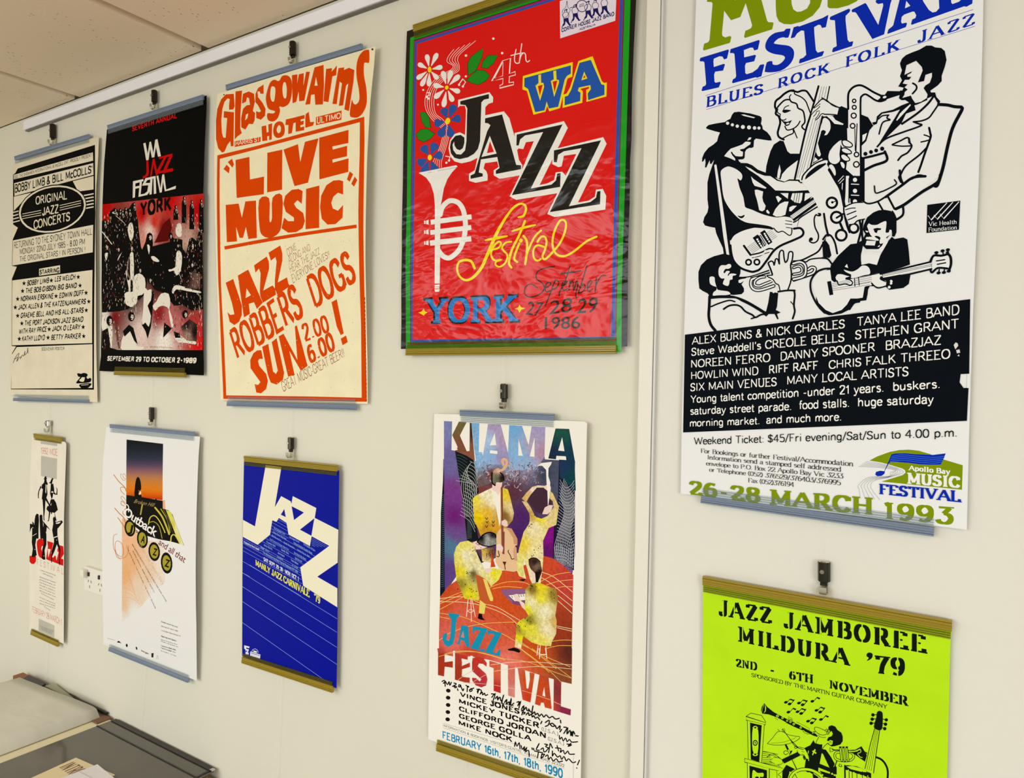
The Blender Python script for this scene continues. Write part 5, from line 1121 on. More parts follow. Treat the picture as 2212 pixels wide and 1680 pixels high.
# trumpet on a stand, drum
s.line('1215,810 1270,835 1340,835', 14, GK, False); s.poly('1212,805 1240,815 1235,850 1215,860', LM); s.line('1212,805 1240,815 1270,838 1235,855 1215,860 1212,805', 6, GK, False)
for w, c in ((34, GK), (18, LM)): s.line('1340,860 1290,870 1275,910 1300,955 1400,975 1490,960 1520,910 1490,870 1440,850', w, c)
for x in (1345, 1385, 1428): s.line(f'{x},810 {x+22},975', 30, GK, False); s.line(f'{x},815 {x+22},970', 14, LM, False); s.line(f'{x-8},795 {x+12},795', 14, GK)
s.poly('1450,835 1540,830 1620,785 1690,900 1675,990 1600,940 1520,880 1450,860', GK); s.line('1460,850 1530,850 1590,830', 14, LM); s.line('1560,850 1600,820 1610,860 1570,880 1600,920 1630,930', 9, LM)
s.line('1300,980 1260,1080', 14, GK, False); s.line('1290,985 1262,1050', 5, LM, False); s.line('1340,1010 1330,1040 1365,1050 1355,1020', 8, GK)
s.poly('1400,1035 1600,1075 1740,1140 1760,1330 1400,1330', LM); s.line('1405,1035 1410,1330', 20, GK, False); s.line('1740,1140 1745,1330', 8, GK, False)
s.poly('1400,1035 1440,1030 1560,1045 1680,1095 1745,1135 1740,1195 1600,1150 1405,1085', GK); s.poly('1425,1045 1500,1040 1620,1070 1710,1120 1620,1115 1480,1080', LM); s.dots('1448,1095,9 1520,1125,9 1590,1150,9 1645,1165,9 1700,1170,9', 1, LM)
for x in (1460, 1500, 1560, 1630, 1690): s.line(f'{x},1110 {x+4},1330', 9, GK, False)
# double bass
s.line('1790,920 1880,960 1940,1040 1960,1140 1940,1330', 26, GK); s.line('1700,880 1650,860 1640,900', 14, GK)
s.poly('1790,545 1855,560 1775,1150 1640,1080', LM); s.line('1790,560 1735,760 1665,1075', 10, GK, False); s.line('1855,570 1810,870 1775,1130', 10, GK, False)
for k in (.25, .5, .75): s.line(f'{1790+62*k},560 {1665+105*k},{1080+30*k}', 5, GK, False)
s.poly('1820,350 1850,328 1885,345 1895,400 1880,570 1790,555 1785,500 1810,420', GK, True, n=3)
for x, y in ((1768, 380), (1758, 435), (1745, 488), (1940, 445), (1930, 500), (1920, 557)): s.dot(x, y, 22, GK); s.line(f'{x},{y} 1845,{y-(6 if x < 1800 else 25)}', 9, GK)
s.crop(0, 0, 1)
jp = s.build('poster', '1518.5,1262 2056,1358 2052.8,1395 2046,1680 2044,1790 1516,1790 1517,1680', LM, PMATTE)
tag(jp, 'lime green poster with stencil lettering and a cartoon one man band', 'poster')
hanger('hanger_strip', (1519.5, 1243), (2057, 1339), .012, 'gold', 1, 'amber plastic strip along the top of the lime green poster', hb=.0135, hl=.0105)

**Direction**
Copy out each line word for word, please, skipping the images.

**Answer for the task**
The Blender Python script for this scene continues. Write part 5, from line 1121 on. More parts follow. Treat the picture as 2212 pixels wide and 1680 pixels high.
# trumpet on a stand, drum
s.line('1215,810 1270,835 1340,835', 14, GK, False); s.poly('1212,805 1240,815 1235,850 1215,860', LM); s.line('1212,805 1240,815 1270,838 1235,855 1215,860 1212,805', 6, GK, False)
for w, c in ((34, GK), (18, LM)): s.line('1340,860 1290,870 1275,910 1300,955 1400,975 1490,960 1520,910 1490,870 1440,850', w, c)
for x in (1345, 1385, 1428): s.line(f'{x},810 {x+22},975', 30, GK, False); s.line(f'{x},815 {x+22},970', 14, LM, False); s.line(f'{x-8},795 {x+12},795', 14, GK)
s.poly('1450,835 1540,830 1620,785 1690,900 1675,990 1600,940 1520,880 1450,860', GK); s.line('1460,850 1530,850 1590,830', 14, LM); s.line('1560,850 1600,820 1610,860 1570,880 1600,920 1630,930', 9, LM)
s.line('1300,980 1260,1080', 14, GK, False); s.line('1290,985 1262,1050', 5, LM, False); s.line('1340,1010 1330,1040 1365,1050 1355,1020', 8, GK)
s.poly('1400,1035 1600,1075 1740,1140 1760,1330 1400,1330', LM); s.line('1405,1035 1410,1330', 20, GK, False); s.line('1740,1140 1745,1330', 8, GK, False)
s.poly('1400,1035 1440,1030 1560,1045 1680,1095 1745,1135 1740,1195 1600,1150 1405,1085', GK); s.poly('1425,1045 1500,1040 1620,1070 1710,1120 1620,1115 1480,1080', LM); s.dots('1448,1095,9 1520,1125,9 1590,1150,9 1645,1165,9 1700,1170,9', 1, LM)
for x in (1460, 1500, 1560, 1630, 1690): s.line(f'{x},1110 {x+4},1330', 9, GK, False)
# double bass
s.line('1790,920 1880,960 1940,1040 1960,1140 1940,1330', 26, GK); s.line('1700,880 1650,860 1640,900', 14, GK)
s.poly('1790,545 1855,560 1775,1150 1640,1080', LM); s.line('1790,560 1735,760 1665,1075', 10, GK, False); s.line('1855,570 1810,870 1775,1130', 10, GK, False)
for k in (.25, .5, .75): s.line(f'{1790+62*k},560 {1665+105*k},{1080+30*k}', 5, GK, False)
s.poly('1820,350 1850,328 1885,345 1895,400 1880,570 1790,555 1785,500 1810,420', GK, True, n=3)
for x, y in ((1768, 380), (1758, 435), (1745, 488), (1940, 445), (1930, 500), (1920, 557)): s.dot(x, y, 22, GK); s.line(f'{x},{y} 1845,{y-(6 if x < 1800 else 25)}', 9, GK)
s.crop(0, 0, 1)
jp = s.build('poster', '1518.5,1262 2056,1358 2052.8,1395 2046,1680 2044,1790 1516,1790 1517,1680', LM, PMATTE)
tag(jp, 'lime green poster with stencil lettering and a cartoon one man band', 'poster')
hanger('hanger_strip', (1519.5, 1243), (2057, 1339), .012, 'gold', 1, 'amber plastic strip along the top of the lime green poster', hb=.0135, hl=.0105)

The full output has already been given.